A exortação, que recolhe algumas das propostas do Sínodo dos Bispos de 2012, sobre a nova evangelização, destaca a importância da paróquia, exigindo que “esteja realmente em contacto com as famílias e com a vida do povo”.

O documento pontifício deixa um olhar particular sobre a ação da Igreja nas cidades, onde os católicos são convidados a “imaginar espaços de oração e de comunhão com caraterísticas inovadoras”.

 

O Papa alerta para a pretensão de “dominar o espaço da Igreja”, por parte de alguns dos seus membros, que acusa de “mundanismo”, antes de deixar um elogio aos “inúmeros cristãos que dão a vida por amor” e aos jovens que trazem consigo “novas tendências da humanidade”.

Francisco apela à superação do “clericalismo”, afirmando que a formação dos leigos e a “evangelização das categorias profissionais e intelectuais” constituem um “importante desafio” para a Igreja.

 

O papa aconselha, ainda os padres a usarem uma linguagem positiva e compreensível a partir da mensagem bíblica, propondo mesmo um “itinerário de preparação da homilia”.

“A homilia não pode ser um espetáculo de divertimento, não corresponde à lógica dos recursos mediáticos, mas deve dar fervor e significado à celebração” da missa e sublinha que a pregação não pode ser “puramente moralista ou doutrinadora”, alertando para as intervenções que se transformam “numa lição de exegese”.

 

“Isto exige do evangelizador certas atitudes que ajudam a acolher melhor o anúncio: proximidade, abertura ao diálogo, paciência, acolhimento cordial que não condena”, aconselha.

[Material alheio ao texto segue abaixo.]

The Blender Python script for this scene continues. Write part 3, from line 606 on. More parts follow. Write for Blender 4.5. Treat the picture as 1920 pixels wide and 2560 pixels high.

“Uma boa homilia, como me dizia um antigo professor, deve conter «uma ideia, um sentimento, uma imagem»”, precisa lembrando aos padres que “anunciem o amor salvífico de Deus que não imponham a verdade mas façam um apelo à liberdade”, caso contrário, as homilias não estariam “propriamente a anunciar o Evangelho”, mas algumas “acentuações doutrinais ou morais, que derivam de certas opções ideológicas”.

 

Francisco deixa reparos aos que “sonham” com uma “doutrina monolítica defendida sem nuances por todos” e recorda que “a fé conserva sempre um aspeto de cruz, certa obscuridade que não tira firmeza à sua adesão”.

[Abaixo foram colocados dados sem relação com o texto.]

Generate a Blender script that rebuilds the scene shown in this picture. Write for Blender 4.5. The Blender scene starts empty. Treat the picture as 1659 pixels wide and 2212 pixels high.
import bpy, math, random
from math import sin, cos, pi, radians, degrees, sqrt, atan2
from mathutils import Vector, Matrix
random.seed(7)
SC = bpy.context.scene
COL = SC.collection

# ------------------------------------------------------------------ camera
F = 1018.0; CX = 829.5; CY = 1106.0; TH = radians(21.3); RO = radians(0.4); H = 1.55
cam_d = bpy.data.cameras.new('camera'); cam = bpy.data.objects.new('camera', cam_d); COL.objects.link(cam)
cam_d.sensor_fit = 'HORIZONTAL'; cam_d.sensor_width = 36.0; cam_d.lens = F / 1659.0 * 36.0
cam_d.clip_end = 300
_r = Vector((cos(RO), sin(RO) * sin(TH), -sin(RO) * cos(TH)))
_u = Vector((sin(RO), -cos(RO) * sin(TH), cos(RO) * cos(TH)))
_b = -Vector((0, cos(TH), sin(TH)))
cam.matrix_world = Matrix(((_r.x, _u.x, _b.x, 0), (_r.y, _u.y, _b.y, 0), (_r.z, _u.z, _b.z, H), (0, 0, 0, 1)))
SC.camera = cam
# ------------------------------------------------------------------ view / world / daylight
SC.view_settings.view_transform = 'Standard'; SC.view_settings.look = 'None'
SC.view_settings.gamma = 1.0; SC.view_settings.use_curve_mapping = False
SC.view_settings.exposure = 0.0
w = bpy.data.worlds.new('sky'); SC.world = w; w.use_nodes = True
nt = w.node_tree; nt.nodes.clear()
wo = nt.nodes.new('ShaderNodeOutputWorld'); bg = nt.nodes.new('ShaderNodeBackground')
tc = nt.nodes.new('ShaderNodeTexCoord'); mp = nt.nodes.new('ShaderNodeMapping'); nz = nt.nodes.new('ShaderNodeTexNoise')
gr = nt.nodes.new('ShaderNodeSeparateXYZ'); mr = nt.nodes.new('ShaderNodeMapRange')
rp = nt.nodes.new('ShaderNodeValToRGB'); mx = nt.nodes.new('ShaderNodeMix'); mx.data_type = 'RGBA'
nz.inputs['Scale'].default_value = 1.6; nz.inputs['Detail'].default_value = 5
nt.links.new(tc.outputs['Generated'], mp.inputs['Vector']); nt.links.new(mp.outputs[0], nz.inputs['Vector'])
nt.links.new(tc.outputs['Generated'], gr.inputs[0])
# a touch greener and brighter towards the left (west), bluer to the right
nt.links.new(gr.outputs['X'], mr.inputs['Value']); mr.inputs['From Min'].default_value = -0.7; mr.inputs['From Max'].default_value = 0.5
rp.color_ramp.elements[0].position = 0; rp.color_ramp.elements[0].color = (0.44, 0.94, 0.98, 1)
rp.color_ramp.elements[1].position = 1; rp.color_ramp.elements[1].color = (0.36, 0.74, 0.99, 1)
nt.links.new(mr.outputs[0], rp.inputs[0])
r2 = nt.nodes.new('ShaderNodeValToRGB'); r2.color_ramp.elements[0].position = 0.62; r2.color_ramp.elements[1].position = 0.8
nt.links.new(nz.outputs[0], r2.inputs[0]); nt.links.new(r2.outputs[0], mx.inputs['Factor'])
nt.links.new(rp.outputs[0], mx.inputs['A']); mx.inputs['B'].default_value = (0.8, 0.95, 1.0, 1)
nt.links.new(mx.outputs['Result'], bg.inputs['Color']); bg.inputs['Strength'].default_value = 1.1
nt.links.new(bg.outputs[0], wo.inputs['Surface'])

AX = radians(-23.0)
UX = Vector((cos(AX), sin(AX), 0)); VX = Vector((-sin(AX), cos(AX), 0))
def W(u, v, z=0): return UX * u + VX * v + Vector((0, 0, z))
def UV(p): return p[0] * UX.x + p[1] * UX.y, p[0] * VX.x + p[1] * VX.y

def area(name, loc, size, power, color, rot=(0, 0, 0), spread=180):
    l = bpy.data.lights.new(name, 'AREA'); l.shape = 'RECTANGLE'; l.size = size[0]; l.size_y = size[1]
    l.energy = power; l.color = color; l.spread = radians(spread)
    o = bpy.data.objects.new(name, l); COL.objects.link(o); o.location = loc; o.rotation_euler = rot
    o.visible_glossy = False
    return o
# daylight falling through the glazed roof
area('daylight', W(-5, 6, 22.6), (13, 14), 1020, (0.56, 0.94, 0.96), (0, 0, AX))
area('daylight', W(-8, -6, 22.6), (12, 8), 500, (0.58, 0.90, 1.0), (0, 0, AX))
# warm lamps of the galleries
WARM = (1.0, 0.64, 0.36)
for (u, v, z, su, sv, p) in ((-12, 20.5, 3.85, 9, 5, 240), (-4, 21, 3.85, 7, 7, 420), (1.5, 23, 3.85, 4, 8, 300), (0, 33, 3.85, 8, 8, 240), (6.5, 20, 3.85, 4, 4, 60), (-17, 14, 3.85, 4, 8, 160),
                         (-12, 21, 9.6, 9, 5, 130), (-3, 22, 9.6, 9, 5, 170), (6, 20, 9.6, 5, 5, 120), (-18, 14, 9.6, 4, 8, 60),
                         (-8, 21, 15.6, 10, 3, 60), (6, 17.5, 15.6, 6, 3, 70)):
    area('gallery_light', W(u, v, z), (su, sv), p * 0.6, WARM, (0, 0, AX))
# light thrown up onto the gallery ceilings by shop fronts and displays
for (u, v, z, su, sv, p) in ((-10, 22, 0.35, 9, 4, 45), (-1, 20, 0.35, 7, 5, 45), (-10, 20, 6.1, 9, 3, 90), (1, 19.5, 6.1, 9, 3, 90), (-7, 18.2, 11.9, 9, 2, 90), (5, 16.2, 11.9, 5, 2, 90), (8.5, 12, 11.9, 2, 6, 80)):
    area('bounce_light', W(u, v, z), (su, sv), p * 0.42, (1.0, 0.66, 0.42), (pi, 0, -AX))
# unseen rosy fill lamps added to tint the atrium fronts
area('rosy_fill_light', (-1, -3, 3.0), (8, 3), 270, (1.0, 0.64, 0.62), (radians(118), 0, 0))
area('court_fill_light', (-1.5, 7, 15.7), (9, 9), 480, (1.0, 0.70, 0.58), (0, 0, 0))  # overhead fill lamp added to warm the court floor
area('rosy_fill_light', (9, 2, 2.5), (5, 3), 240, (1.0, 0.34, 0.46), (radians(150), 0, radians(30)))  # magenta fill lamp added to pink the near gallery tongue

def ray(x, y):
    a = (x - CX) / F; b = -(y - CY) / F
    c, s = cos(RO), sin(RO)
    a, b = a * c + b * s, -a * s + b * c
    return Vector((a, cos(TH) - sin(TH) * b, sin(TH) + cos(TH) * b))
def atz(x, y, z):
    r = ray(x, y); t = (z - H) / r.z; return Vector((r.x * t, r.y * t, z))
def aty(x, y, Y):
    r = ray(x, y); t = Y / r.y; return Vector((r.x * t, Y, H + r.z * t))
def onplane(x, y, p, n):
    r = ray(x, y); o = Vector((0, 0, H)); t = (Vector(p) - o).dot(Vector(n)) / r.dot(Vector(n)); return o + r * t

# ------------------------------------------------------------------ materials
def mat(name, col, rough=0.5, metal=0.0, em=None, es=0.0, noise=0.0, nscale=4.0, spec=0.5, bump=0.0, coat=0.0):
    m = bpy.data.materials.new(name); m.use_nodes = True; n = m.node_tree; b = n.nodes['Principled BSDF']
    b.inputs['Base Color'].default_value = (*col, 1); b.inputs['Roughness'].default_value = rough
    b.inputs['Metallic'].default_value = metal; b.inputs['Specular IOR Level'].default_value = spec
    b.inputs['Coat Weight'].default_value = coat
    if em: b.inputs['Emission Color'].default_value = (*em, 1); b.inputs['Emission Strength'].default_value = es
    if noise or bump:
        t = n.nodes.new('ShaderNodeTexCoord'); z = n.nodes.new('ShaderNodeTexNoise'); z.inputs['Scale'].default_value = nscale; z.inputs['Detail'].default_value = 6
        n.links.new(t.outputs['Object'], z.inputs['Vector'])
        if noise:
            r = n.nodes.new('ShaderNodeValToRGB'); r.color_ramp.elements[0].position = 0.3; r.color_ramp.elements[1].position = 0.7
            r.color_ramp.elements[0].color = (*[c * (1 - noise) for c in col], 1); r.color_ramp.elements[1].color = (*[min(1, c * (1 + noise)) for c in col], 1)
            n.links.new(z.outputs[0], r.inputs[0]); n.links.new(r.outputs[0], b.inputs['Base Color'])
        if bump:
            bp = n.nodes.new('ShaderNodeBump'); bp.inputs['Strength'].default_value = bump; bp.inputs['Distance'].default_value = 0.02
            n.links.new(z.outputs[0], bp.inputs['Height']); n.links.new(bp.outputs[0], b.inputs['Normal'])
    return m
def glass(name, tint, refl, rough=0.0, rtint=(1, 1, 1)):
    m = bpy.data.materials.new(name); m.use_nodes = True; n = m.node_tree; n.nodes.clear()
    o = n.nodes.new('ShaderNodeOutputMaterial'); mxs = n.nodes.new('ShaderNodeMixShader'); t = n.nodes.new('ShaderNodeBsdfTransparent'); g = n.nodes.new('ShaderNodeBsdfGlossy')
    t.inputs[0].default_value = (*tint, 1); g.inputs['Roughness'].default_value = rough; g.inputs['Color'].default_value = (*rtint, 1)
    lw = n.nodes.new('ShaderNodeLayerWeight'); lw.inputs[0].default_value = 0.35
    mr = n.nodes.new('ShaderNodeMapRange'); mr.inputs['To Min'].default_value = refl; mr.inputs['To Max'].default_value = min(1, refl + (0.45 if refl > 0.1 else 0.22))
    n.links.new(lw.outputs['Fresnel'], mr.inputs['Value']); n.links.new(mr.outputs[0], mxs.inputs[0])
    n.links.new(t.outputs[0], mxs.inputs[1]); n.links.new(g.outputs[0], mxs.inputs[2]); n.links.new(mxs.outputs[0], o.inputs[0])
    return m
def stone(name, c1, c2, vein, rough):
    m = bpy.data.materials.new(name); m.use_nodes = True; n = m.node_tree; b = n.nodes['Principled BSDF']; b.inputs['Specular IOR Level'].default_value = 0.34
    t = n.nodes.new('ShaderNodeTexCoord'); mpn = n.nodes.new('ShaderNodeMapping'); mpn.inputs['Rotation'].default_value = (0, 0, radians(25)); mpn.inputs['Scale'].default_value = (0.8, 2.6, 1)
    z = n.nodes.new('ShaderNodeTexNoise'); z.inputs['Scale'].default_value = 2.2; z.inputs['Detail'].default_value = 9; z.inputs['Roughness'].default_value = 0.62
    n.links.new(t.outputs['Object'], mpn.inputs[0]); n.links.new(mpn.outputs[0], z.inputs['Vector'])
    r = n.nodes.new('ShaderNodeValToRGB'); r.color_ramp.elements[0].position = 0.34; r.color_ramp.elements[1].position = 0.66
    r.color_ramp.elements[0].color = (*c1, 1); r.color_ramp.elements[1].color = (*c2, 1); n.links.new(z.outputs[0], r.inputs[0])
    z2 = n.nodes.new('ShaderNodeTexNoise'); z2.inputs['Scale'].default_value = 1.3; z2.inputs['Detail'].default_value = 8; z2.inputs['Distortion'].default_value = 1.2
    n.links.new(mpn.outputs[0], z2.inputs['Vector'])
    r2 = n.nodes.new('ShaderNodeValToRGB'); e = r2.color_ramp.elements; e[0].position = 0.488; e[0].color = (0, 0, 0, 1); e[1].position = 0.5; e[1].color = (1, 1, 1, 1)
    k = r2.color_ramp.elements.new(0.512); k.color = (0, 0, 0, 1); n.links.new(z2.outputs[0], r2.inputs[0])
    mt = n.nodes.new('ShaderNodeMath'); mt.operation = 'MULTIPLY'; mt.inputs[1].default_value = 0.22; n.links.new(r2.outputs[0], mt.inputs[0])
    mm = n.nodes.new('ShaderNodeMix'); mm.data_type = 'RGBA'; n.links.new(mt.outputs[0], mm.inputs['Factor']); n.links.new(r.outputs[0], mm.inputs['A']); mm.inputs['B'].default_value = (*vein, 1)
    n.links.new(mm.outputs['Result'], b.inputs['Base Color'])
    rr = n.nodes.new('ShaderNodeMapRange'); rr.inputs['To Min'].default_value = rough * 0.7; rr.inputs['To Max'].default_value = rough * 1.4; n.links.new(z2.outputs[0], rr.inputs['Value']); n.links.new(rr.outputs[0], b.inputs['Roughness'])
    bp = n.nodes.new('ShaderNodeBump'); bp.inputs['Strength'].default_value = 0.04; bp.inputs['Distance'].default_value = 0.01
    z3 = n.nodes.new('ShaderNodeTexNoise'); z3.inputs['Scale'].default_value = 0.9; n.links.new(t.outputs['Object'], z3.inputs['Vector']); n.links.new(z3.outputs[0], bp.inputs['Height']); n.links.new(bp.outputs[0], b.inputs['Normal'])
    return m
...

O Papa diz,ainda, aos sacerdotes que o confessionário “não deve ser uma câmara de tortura” e lembra o valor da “pregação informal que se pode realizar durante uma conversa”.

“Ser discípulo significa ter a disposição permanente de levar aos outros o amor de Jesus; e isto sucede espontaneamente em qualquer lugar: na rua, na praça, no trabalho, num caminho”, precisa.

 

No essencial, o texto retoma as principais preocupações manifestadas pelo Papa desde o início do seu pontificado, após suceder a Bento XVI em março deste ano, e fala numa Igreja “em saída” e atenta às “periferias”, bem como a “novos âmbitos socioculturais”.

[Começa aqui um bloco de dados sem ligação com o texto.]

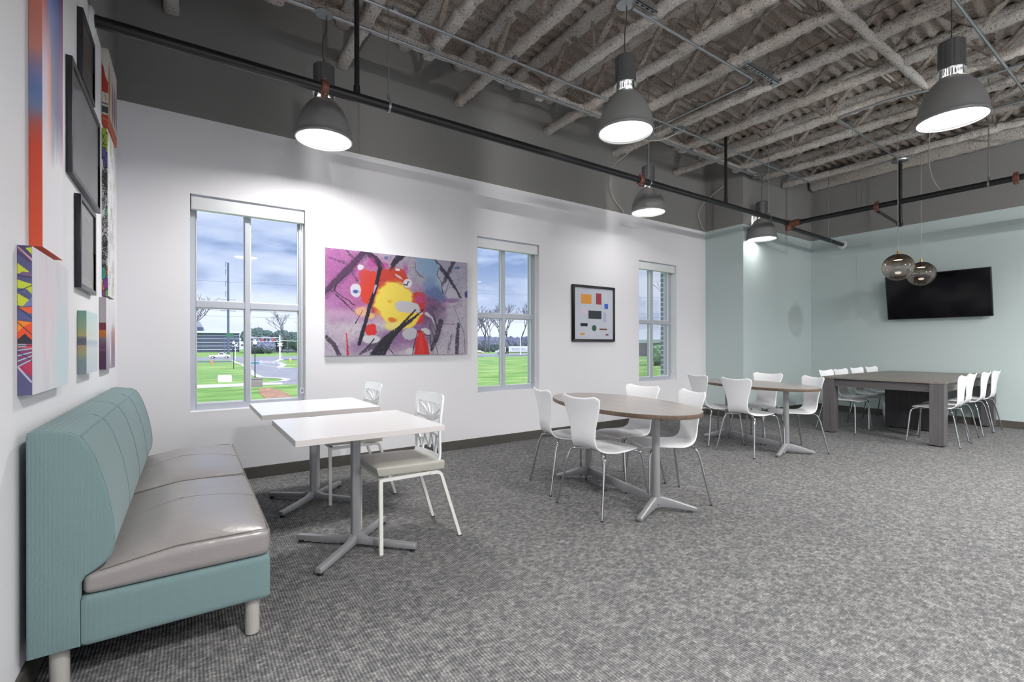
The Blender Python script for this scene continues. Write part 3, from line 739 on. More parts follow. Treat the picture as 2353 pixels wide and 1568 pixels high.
# ------------------------------------------------------------------ lattice-back chairs
def lattice_chair(loc, rz, lab):
    C = thing('lattice_back_chair', lab, 'chair', loc, rz, 'white chairs with cut-out lattice backs')
    prof = [(-.02, .442), (-.07, .444), (-.11, .455), (-.138, .478), (-.152, .52), (-.150, .58), (-.146, .64), (-.148, .72), (-.156, .80), (-.168, .893)]
    cum = [0]
    for a, b in zip(prof, prof[1:]): cum.append(cum[-1] + math.hypot(b[0] - a[0], b[1] - a[1]))
    S = cum[-1]
    def at(s_):
        x = lerp_tab(list(zip(cum, [p[0] for p in prof])), s_); z = lerp_tab(list(zip(cum, [p[1] for p in prof])), s_); return x, z
    def P(v, s_, off=0):
        x, z = at(s_); hw = lerp_tab([(0, .165), (.12, .185), (.25, .192), (S, .205)], s_)
        if s_ > S - .03: hw -= .018 * ((s_ - S + .03) / .03) ** 2
        y = v * hw; k = .022 * v * v * min(1, s_ / .15)
        return Vector((x + k + off, y, z))
    def panel(m, v0, v1, s0, s1, nv=6, ns=6, th=.0065):
        o = len(m.v)
        for lay in (-th, th):
            for i in range(ns + 1):
                for j in range(nv + 1):
                    s_ = s0 + (s1 - s0) * i / ns; v = v0 + (v1 - v0) * j / nv; p = P(v, s_)
                    x2, z2 = at(min(S, s_ + .01)); x1, z1 = at(max(0, s_ - .01)); t = Vector((x2 - x1, 0, z2 - z1)).normalized(); nn = Vector((t.z, 0, -t.x))
                    m.v.append(tuple(p + nn * lay))
        A = (ns + 1) * (nv + 1); f = []
        idx = lambda L, i, j: o + L * A + i * (nv + 1) + j
        for i in range(ns):
            for j in range(nv):
                f.append((idx(0, i, j), idx(0, i, j + 1), idx(0, i + 1, j + 1), idx(0, i + 1, j))); f.append((idx(1, i, j), idx(1, i + 1, j), idx(1, i + 1, j + 1), idx(1, i, j + 1)))
        for i in range(ns):
            for j in (0, nv): f.append((idx(0, i, j), idx(0, i + 1, j), idx(1, i + 1, j), idx(1, i, j)))
        for j in range(nv):
            for i in (0, ns): f.append((idx(0, i, j), idx(0, i, j + 1), idx(1, i, j + 1), idx(1, i, j)))
        m.f += f; m.mi += [0] * len(f)
    def strut_(m, a, b, w0=.013, w1=.010, th=.006):
        (v0, s0), (v1, s1) = a, b; n = 6; p0, p1 = P(v0, s0), P(v1, s1); vs = []
        for i in range(n + 1):
            f = i / n; v, s_ = v0 + (v1 - v0) * f, s0 + (s1 - s0) * f; c = P(v, s_)
            d = (p1 - p0).normalized(); nn = Vector((1, 0, .05)).normalized(); sd = d.cross(nn).normalized()
            wd = (w0 + (w1 - w0) * f) * (1 + .7 * (abs(f - .5) * 2) ** 4)
            for sg, lay in ((-1, -th), (1, -th), (1, th), (-1, th)): vs.append(c + sd * sg * wd / 2 + nn * lay)
        fs = [(i * 4 + j, i * 4 + (j + 1) % 4, (i + 1) * 4 + (j + 1) % 4, (i + 1) * 4 + j) for i in range(n) for j in range(4)] + [(3, 2, 1, 0), tuple(n * 4 + j for j in range(4))]
        m.add(vs, fs)
    m = MB(); hub = (.05, S - .17)
    panel(m, -1, 1, 0, .165, 10, 8); panel(m, -1, 1, S - .062, S, 10, 4); panel(m, -1, -.86, .165, S - .062, 1, 12); panel(m, .86, 1, .165, S - .062, 1, 12)
    top, bot = S - .07, .17
    for q in ((-.8, top), (-.28, top), (.18, top), (.82, top), (-.88, S - .155), (.9, S - .13), (-.88, S - .24), (.88, S - .225), (.3, S - .25)): strut_(m, hub, q, .024, .014)
    lw = S - .25
    strut_(m, (-.9, lw), (.9, lw - .01), .014, .014)
    z = [(-.88, lw), (-.62, bot), (-.36, lw - .03), (-.12, bot + .02), (.12, lw), (.36, bot), (.6, lw - .02), (.88, bot + .05)]
    for a, b in zip(z, z[1:]): strut_(m, a, b, .016, .016)
    strut_(m, (-.9, (lw + bot) / 2), (-.5, bot + .06)); strut_(m, (.55, bot + .07), (.9, bot + .02))
    build('lattice_back', m, M_gloss, C, bevel=0, smooth=40)
    def shp(P_, u, w_, t):
        k = (P_.x + .155) / .425; P_.y *= 1 - .05 * (1 - t) - .02 * k
        P_.x += .02 * (t - .5) * (1 if u > 0 else 0); P_.z += .012 * k; return P_
    build('seat_cushion', rbox(-.155, .27, -.208, .208, .432, .492, .014, .008, 8, shape=shp), M_beige, C, smooth=60)
    m = MB()
    for y in (-.185, .185): m.tube([(.25, y, .424), (-.10, y, .424)], .0095, 4, square=True)
    for x in (.23, -.08): m.tube([(x, -.185, .424), (x, .185, .424)], .0095, 4, square=True)
    build('seat_frame', m, M_frame, C, smooth=30)
    for sy in (-1, 1):
        m = MB(); m.tube([(.25, sy * .195, .434), (.25, sy * .2, 0.004)], .0105, 4, square=True); l = build('leg', m, M_frame, C, smooth=30)
        m = MB(); m.tube(bendpath([(-.06, sy * .19, .424), (-.125, sy * .192, .424), (-.255, sy * .2, .006)], .04), .0095, 4, square=True); l2 = build('leg', m, M_frame, C, smooth=30)
        m = MB(); m.box(-.266, -.245, sy * .2 - .01, sy * .2 + .01, 0, .006); build('glide', m, M_black, l2)
    return C
lc = lattice_chair((1.15, 2.845, 0), PI, 'nearer white lattice-back chair with beige seat at the nearer square table')
dup(lc, (1.118, 3.885, 0), PI, 'farther white lattice-back chair at the square table below the window')

# ------------------------------------------------------------------ bent plywood shell chairs
SP = [(.228, .418), (.215, .434), (.185, .446), (.12, .453), (.04, .449), (-.05, .443), (-.11, .445), (-.155, .457), (-.185, .482), (-.202, .52), (-.211, .57), (-.218, .64), (-.228, .71), (-.243, .78), (-.262, .845)]
SC = [0]
for a, b in zip(SP, SP[1:]): SC.append(SC[-1] + math.hypot(b[0] - a[0], b[1] - a[1]))
SS = SC[-1]
HW = [(0, .115), (.02, .148), (.06, .18), (.14, .203), (.22, .208), (.30, .192), (.37, .158), (.43, .131), (.49, .124), (.56, .134), (.64, .157), (.72, .186), (.79, .203), (SS - .06, .208), (SS - .04, .204), (SS - .022, .194), (SS - .01, .178), (SS, .15)]
def shell_pt(u, v):
    """u along the profile, v across (-1..1)"""
    v = 2 * v - 1; smax = SS - .020 * (1 - v * v) ** 1.0 * 1.0
    s_ = u * smax
    x = lerp_tab(list(zip(SC, [p[0] for p in SP])), s_); z = lerp_tab(list(zip(SC, [p[1] for p in SP])), s_)
    hw = lerp_tab(HW, min(SS, s_ + (SS - smax) * 0)); back = max(0, min(1, (s_ - .42) / .12))
    x += .030 * v * v * back * (hw / .2) ** 2
    z += (1 - back) * (-.012 * v * v + .0) * min(1, s_ / .1)
    if s_ < .12: z -= .012 * (1 - s_ / .12) * (1 - v * v) * 0
    return (x, v * hw, z)
def shell_chair(loc, rz, lab, group):
    C = thing('shell_chair', lab, 'chair', loc, rz, group)
    m = MB(); m.grid(shell_pt, 40, 15); build('seat_shell', m, M_shell, C, smooth=80, solid=.0115, subsurf=1)
    m = MB(); m.cyl((-.01, 0), .075, .425, .437, 24); build('mount_disc', m, M_black, C)
    for sx, sy in ((1, 1), (1, -1), (-1, 1), (-1, -1)):
        m = MB(); m.tube(bendpath([(.03 * sx, .035 * sy, .4265), (.135 * sx - .01, .135 * sy, .4255), ((.205 if sx > 0 else -.155), .178 * sy, .414), ((.222 if sx > 0 else -.178), .19 * sy, .36), ((.245 if sx > 0 else -.245), .235 * sy, .008)], .035), .0082, 10)
        l = build('leg', m, M_chrome, C, smooth=50)
        m = MB(); m.cyl(((.245 if sx > 0 else -.245), .235 * sy), .0092, 0, .007, 12); build('glide', m, M_black, l)
    return C
G1, G2, G3, G4 = 'white shell chairs around the nearer oval table', 'white shell chairs around the farther oval table', 'white shell chairs on the left side of the big table', 'white shell chairs on the right side of the big table'
R = math.radians
sc0 = shell_chair((2.55, 2.53, 0), R(0), 'large near white shell chair seen from behind at the nearer oval table', G1)
for x, y, a, lab, g in (
    (2.665, 3.07, -17, 'white shell chair left of the nearer oval table, turned almost edge-on', G1),
    (3.155, 2.86, 180, 'white shell chair beyond the nearer oval table, its back against the pale wall', G1),
    (3.09, 2.385, 155, 'white shell chair at the right of the nearer oval table, facing left', G1),
    (5.17, 2.86, -7, 'white shell chair seen from behind at the farther oval table', G2),
    (5.36, 3.42, -20, 'white shell chair half hidden at the left of the farther oval table', G2),
    (5.93, 3.17, 178, 'white shell chair beyond the farther oval table in front of the mint column', G2),
    (5.715, 2.645, 147, 'white shell chair right of the farther oval table, next to the big table leg', G2),
    (7.60, 2.845, -94, 'white shell chair left of the big table, next to its front leg', G3),
    (8.12, 2.86, -95, 'second white shell chair on the left side of the big table', G3),
    (8.78, 2.885, -95, 'third white shell chair on the left side of the big table', G3),
    (9.37, 2.885, -95, 'white shell chair left of the big table, nearest the far wall', G3),
    (7.545, 1.815, 90, 'white shell chair right of the big table, in front beside its front leg', G4),
    (8.12, 1.86, 90, 'second white shell chair on the right side of the big table', G4),
    (8.70, 1.84, 90, 'third white shell chair on the right side of the big table', G4),
    (9.25, 1.84, 90, 'white shell chair right of the big table, nearest the far wall', G4)):
    dup(sc0, (x, y, 0), R(a), lab, g)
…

O texto desenvolve o tema do anúncio do Evangelho no mundo de hoje, recolhendo o contributo dos trabalhos do Sínodo que se realizou no Vaticano de 7 a 28 de outubro de 2012 com o tema ‘A nova evangelização para a transmissão da fé’.

Ao contrário do que é habitual, a exortação não se assume como ‘pós-sinodal’ por ultrapassar o âmbito específico tratado na última reunião de bispos católicos.

 

Francisco afirma que os católicos tomam a iniciativa”, num “estado permanente de missão” para enfrentar os riscos da “tristeza individualista” no mundo de hoje.

Essa missão, acrescenta, origina “novas formas”, “métodos criativos”, uma “reforma das estruturas” e uma Igreja com “portas abertas”.

 

O Papa repete o desejo de “uma Igreja pobre”, “ferida e suja” após sair à rua, porque “uma fé autêntica – que nunca é cómoda nem individualista – comporta sempre um profundo desejo de mudar o mundo, transmitir valores”.

A exortação sublinha a necessidade de fazer crescer a responsabilidade dos leigos, mantidos “à margem nas decisões” por um “excessivo clericalismo”, bem como a de “ampliar o espaço para uma presença feminina mais incisiva”.

O Papa denuncia o atual sistema económico, preso a um “mercado divinizado”, e lamenta os ataques à liberdade religiosa”, em particular os casos de perseguição aos cristãos.

Francisco deixa claro que a Igreja não vai mudar a sua posição na defesa da vida e pede ajuda para as vítimas de tráfico e de novas formas de escravidão.

 

O texto percorre 288 pontos, divididos em cinco capítulos, e conclui-se com uma oração a Maria, ‘Mãe da Evangelização’.